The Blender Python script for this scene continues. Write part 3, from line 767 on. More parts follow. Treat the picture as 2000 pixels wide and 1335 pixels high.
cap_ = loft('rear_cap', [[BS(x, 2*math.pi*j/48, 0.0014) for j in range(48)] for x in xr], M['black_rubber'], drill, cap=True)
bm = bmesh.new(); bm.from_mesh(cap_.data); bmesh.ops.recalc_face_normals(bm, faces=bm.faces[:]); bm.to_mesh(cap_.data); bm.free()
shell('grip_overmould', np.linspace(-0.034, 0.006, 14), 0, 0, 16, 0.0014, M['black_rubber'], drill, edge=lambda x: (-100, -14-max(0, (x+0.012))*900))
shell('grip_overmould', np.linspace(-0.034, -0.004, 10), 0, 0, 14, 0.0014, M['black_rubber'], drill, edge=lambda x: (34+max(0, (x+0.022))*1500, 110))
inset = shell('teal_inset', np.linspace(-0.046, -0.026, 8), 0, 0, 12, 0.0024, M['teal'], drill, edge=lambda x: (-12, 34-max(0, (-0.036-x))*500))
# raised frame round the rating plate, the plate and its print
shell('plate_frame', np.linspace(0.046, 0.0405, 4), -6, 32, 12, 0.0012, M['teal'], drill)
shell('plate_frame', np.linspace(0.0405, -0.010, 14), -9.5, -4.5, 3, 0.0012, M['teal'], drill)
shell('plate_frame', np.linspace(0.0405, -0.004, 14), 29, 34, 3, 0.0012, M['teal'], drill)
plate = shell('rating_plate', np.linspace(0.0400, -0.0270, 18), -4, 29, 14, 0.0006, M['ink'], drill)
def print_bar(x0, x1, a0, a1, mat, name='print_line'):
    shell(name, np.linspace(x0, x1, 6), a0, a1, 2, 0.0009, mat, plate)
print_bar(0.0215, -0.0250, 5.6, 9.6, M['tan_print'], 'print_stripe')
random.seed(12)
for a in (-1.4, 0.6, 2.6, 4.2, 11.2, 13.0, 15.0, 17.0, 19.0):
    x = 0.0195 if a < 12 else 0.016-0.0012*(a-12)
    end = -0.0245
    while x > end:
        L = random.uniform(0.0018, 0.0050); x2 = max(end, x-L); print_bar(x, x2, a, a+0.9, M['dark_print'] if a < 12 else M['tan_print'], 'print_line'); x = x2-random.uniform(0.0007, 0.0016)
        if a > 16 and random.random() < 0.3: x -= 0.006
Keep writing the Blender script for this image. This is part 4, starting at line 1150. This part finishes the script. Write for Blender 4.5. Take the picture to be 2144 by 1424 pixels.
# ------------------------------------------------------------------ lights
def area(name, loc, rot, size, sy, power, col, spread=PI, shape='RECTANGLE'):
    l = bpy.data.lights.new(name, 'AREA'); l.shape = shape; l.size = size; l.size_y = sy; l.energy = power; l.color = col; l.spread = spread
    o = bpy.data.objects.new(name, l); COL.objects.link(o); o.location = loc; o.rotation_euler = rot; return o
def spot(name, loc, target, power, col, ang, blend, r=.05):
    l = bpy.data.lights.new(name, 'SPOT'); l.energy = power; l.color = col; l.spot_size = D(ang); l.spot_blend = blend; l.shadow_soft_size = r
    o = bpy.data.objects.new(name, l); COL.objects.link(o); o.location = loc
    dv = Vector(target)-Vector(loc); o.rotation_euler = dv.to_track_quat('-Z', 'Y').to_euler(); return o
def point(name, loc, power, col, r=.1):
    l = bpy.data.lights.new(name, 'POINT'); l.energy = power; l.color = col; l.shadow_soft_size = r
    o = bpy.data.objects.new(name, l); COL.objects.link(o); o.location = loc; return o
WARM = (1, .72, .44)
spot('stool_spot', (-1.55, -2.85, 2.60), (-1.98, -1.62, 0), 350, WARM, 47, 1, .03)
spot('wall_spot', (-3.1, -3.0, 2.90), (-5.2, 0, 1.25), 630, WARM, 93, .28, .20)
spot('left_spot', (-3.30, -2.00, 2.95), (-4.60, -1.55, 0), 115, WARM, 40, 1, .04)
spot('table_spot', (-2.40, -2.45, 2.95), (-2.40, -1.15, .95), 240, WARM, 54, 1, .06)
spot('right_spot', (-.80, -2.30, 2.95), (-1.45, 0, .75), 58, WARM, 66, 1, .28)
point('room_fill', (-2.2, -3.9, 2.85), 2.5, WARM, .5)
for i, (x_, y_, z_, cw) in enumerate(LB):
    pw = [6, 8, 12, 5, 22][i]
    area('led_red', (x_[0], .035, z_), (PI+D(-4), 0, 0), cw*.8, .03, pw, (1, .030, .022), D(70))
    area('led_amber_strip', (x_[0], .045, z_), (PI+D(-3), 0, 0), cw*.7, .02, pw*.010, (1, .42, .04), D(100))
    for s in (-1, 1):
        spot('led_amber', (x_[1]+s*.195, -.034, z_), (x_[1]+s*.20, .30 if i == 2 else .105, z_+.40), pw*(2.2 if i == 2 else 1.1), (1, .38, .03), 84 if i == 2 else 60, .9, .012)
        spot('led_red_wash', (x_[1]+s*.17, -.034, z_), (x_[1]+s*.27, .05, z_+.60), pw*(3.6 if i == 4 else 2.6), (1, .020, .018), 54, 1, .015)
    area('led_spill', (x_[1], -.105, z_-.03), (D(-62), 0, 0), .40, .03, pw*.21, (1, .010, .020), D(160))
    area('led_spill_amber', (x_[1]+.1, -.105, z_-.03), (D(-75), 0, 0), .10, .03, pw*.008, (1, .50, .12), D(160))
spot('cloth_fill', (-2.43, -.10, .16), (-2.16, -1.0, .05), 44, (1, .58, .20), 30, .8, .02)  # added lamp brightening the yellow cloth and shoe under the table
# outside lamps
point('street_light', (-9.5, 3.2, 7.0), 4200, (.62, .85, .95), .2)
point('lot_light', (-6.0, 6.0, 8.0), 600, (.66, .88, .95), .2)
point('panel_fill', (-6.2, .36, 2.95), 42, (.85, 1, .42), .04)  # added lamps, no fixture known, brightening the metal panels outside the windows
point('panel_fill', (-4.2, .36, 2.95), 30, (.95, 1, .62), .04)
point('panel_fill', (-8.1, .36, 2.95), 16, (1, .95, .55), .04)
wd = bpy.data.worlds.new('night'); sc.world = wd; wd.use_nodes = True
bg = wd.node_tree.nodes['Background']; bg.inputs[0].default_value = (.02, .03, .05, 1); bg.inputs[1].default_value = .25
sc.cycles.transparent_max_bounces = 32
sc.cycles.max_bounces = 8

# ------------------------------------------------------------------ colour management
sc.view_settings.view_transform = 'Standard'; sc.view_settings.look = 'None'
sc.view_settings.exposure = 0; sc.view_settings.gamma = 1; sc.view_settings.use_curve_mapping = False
= = =
__TASK DESCRIPTION__
Quote all of the entries exactly as they appear.

__WRITTEN REPLY__
The Blender Python script for this scene continues. Write part 3, from line 767 on. More parts follow. Treat the picture as 2000 pixels wide and 1335 pixels high.
cap_ = loft('rear_cap', [[BS(x, 2*math.pi*j/48, 0.0014) for j in range(48)] for x in xr], M['black_rubber'], drill, cap=True)
bm = bmesh.new(); bm.from_mesh(cap_.data); bmesh.ops.recalc_face_normals(bm, faces=bm.faces[:]); bm.to_mesh(cap_.data); bm.free()
shell('grip_overmould', np.linspace(-0.034, 0.006, 14), 0, 0, 16, 0.0014, M['black_rubber'], drill, edge=lambda x: (-100, -14-max(0, (x+0.012))*900))
shell('grip_overmould', np.linspace(-0.034, -0.004, 10), 0, 0, 14, 0.0014, M['black_rubber'], drill, edge=lambda x: (34+max(0, (x+0.022))*1500, 110))
inset = shell('teal_inset', np.linspace(-0.046, -0.026, 8), 0, 0, 12, 0.0024, M['teal'], drill, edge=lambda x: (-12, 34-max(0, (-0.036-x))*500))
# raised frame round the rating plate, the plate and its print
shell('plate_frame', np.linspace(0.046, 0.0405, 4), -6, 32, 12, 0.0012, M['teal'], drill)
shell('plate_frame', np.linspace(0.0405, -0.010, 14), -9.5, -4.5, 3, 0.0012, M['teal'], drill)
shell('plate_frame', np.linspace(0.0405, -0.004, 14), 29, 34, 3, 0.0012, M['teal'], drill)
plate = shell('rating_plate', np.linspace(0.0400, -0.0270, 18), -4, 29, 14, 0.0006, M['ink'], drill)
def print_bar(x0, x1, a0, a1, mat, name='print_line'):
    shell(name, np.linspace(x0, x1, 6), a0, a1, 2, 0.0009, mat, plate)
print_bar(0.0215, -0.0250, 5.6, 9.6, M['tan_print'], 'print_stripe')
random.seed(12)
for a in (-1.4, 0.6, 2.6, 4.2, 11.2, 13.0, 15.0, 17.0, 19.0):
    x = 0.0195 if a < 12 else 0.016-0.0012*(a-12)
    end = -0.0245
    while x > end:
        L = random.uniform(0.0018, 0.0050); x2 = max(end, x-L); print_bar(x, x2, a, a+0.9, M['dark_print'] if a < 12 else M['tan_print'], 'print_line'); x = x2-random.uniform(0.0007, 0.0016)
        if a > 16 and random.random() < 0.3: x -= 0.006
Keep writing the Blender script for this image. This is part 4, starting at line 1150. This part finishes the script. Write for Blender 4.5. Take the picture to be 2144 by 1424 pixels.
# ------------------------------------------------------------------ lights
def area(name, loc, rot, size, sy, power, col, spread=PI, shape='RECTANGLE'):
    l = bpy.data.lights.new(name, 'AREA'); l.shape = shape; l.size = size; l.size_y = sy; l.energy = power; l.color = col; l.spread = spread
    o = bpy.data.objects.new(name, l); COL.objects.link(o); o.location = loc; o.rotation_euler = rot; return o
def spot(name, loc, target, power, col, ang, blend, r=.05):
    l = bpy.data.lights.new(name, 'SPOT'); l.energy = power; l.color = col; l.spot_size = D(ang); l.spot_blend = blend; l.shadow_soft_size = r
    o = bpy.data.objects.new(name, l); COL.objects.link(o); o.location = loc
    dv = Vector(target)-Vector(loc); o.rotation_euler = dv.to_track_quat('-Z', 'Y').to_euler(); return o
def point(name, loc, power, col, r=.1):
    l = bpy.data.lights.new(name, 'POINT'); l.energy = power; l.color = col; l.shadow_soft_size = r
    o = bpy.data.objects.new(name, l); COL.objects.link(o); o.location = loc; return o
WARM = (1, .72, .44)
spot('stool_spot', (-1.55, -2.85, 2.60), (-1.98, -1.62, 0), 350, WARM, 47, 1, .03)
spot('wall_spot', (-3.1, -3.0, 2.90), (-5.2, 0, 1.25), 630, WARM, 93, .28, .20)
spot('left_spot', (-3.30, -2.00, 2.95), (-4.60, -1.55, 0), 115, WARM, 40, 1, .04)
spot('table_spot', (-2.40, -2.45, 2.95), (-2.40, -1.15, .95), 240, WARM, 54, 1, .06)
spot('right_spot', (-.80, -2.30, 2.95), (-1.45, 0, .75), 58, WARM, 66, 1, .28)
point('room_fill', (-2.2, -3.9, 2.85), 2.5, WARM, .5)
for i, (x_, y_, z_, cw) in enumerate(LB):
    pw = [6, 8, 12, 5, 22][i]
    area('led_red', (x_[0], .035, z_), (PI+D(-4), 0, 0), cw*.8, .03, pw, (1, .030, .022), D(70))
    area('led_amber_strip', (x_[0], .045, z_), (PI+D(-3), 0, 0), cw*.7, .02, pw*.010, (1, .42, .04), D(100))
    for s in (-1, 1):
        spot('led_amber', (x_[1]+s*.195, -.034, z_), (x_[1]+s*.20, .30 if i == 2 else .105, z_+.40), pw*(2.2 if i == 2 else 1.1), (1, .38, .03), 84 if i == 2 else 60, .9, .012)
        spot('led_red_wash', (x_[1]+s*.17, -.034, z_), (x_[1]+s*.27, .05, z_+.60), pw*(3.6 if i == 4 else 2.6), (1, .020, .018), 54, 1, .015)
    area('led_spill', (x_[1], -.105, z_-.03), (D(-62), 0, 0), .40, .03, pw*.21, (1, .010, .020), D(160))
    area('led_spill_amber', (x_[1]+.1, -.105, z_-.03), (D(-75), 0, 0), .10, .03, pw*.008, (1, .50, .12), D(160))
spot('cloth_fill', (-2.43, -.10, .16), (-2.16, -1.0, .05), 44, (1, .58, .20), 30, .8, .02)  # added lamp brightening the yellow cloth and shoe under the table
# outside lamps
point('street_light', (-9.5, 3.2, 7.0), 4200, (.62, .85, .95), .2)
point('lot_light', (-6.0, 6.0, 8.0), 600, (.66, .88, .95), .2)
point('panel_fill', (-6.2, .36, 2.95), 42, (.85, 1, .42), .04)  # added lamps, no fixture known, brightening the metal panels outside the windows
point('panel_fill', (-4.2, .36, 2.95), 30, (.95, 1, .62), .04)
point('panel_fill', (-8.1, .36, 2.95), 16, (1, .95, .55), .04)
wd = bpy.data.worlds.new('night'); sc.world = wd; wd.use_nodes = True
bg = wd.node_tree.nodes['Background']; bg.inputs[0].default_value = (.02, .03, .05, 1); bg.inputs[1].default_value = .25
sc.cycles.transparent_max_bounces = 32
sc.cycles.max_bounces = 8

# ------------------------------------------------------------------ colour management
sc.view_settings.view_transform = 'Standard'; sc.view_settings.look = 'None'
sc.view_settings.exposure = 0; sc.view_settings.gamma = 1; sc.view_settings.use_curve_mapping = False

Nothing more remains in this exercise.